Sur 136 pages, le réquisitoire se donne beaucoup de mal à tenter de nourrir l’accusation. Il soutient, à de multiples reprises, que les vérifications du général Rondot, chargé d’établir la crédibilité des listings, auraient été «toutes négatives» depuis le début. Sauf que ce dernier a longtemps entretenu ses doutes : «Mes recherches n’ont pas encore permis de valider la thèse de Gergorin, laquelle est cependant étayée par des documents bancaires troublants, s’ils sont vrais.» De même, Alain Juillet, responsable de l’intelligence économique au gouvernement, censé tout savoir sur tout, reconnaît avoir été «abusé» : «Je m’en rends compte aujourd’hui.»
Le parquet se penche longuement sur la «psychologie spécifique» de Jean-Louis Gergorin, «ses obsessions anciennes», «ses scénarios délirants» , son goût du complot… Son ancien employeur, Arnaud Lagardère, en sourirait presque : «C’est un personnage très créatif, mais avec un côté paranoïaque qui a pu parfois s’avérer utile au groupe Lagardère.» Des cadres d’EADS évoquent mêmes ses «gergorinades». Le parquet croit pouvoir en conclure abruptement que Gergorin «n’a pas pu croire sincèrement à la réalité des faits dénoncés, qu’il avait même une connaissance certaine de leur fausseté». Alors que toute sa psyché hurle le contraire.
Grand-Duché. Le réquisitoire s’achève par une balle tirée dans le pied. S’en prenant au livre du journaliste Denis Robert consacré deux ans plus tôt à Clearstream (Révélation$), présenté comme une lessiveuse d’argent sale, le parquet affirme ainsi que «des recherches sommaires menées à la suite de sa parution» ont permis de constater «l’inanité des accusations contenues dans l’ouvrage». Bref, toute personne sensée aurait pigé très vite que tout est bidon. Sauf que le parquet de Paris a mené sa propre enquête, pendant plus d’un an, sur les listings du corbeau ; écrivant au parquet du Grand-Duché, qui, lui, enquêtait sur le livre de Denis Robert : «Les éléments livrés par courrier anonyme au juge Van Ruymbeke apportent-ils des informations complémentaires substantielles aux autorités judiciaires luxembourgeoises ?» On ne sent pas ici poindre l’ombre d’un doute…

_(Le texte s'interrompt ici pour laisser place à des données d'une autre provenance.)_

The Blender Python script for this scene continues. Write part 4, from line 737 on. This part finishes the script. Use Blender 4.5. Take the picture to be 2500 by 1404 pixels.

Pour confondre Villepin, les enquêteurs en sont réduits à tenter de le coincer dans la dernière ligne droite. Irréprochable pénalement lors des premiers envois anonymes, en mai et juin 2004, il ne le serait plus lors du dernier, en octobre, le bidonnage devenant alors plus évident. A défaut d’avoir orchestré la manipulation, il pourrait lui être reproché de ne pas l’avoir interrompue.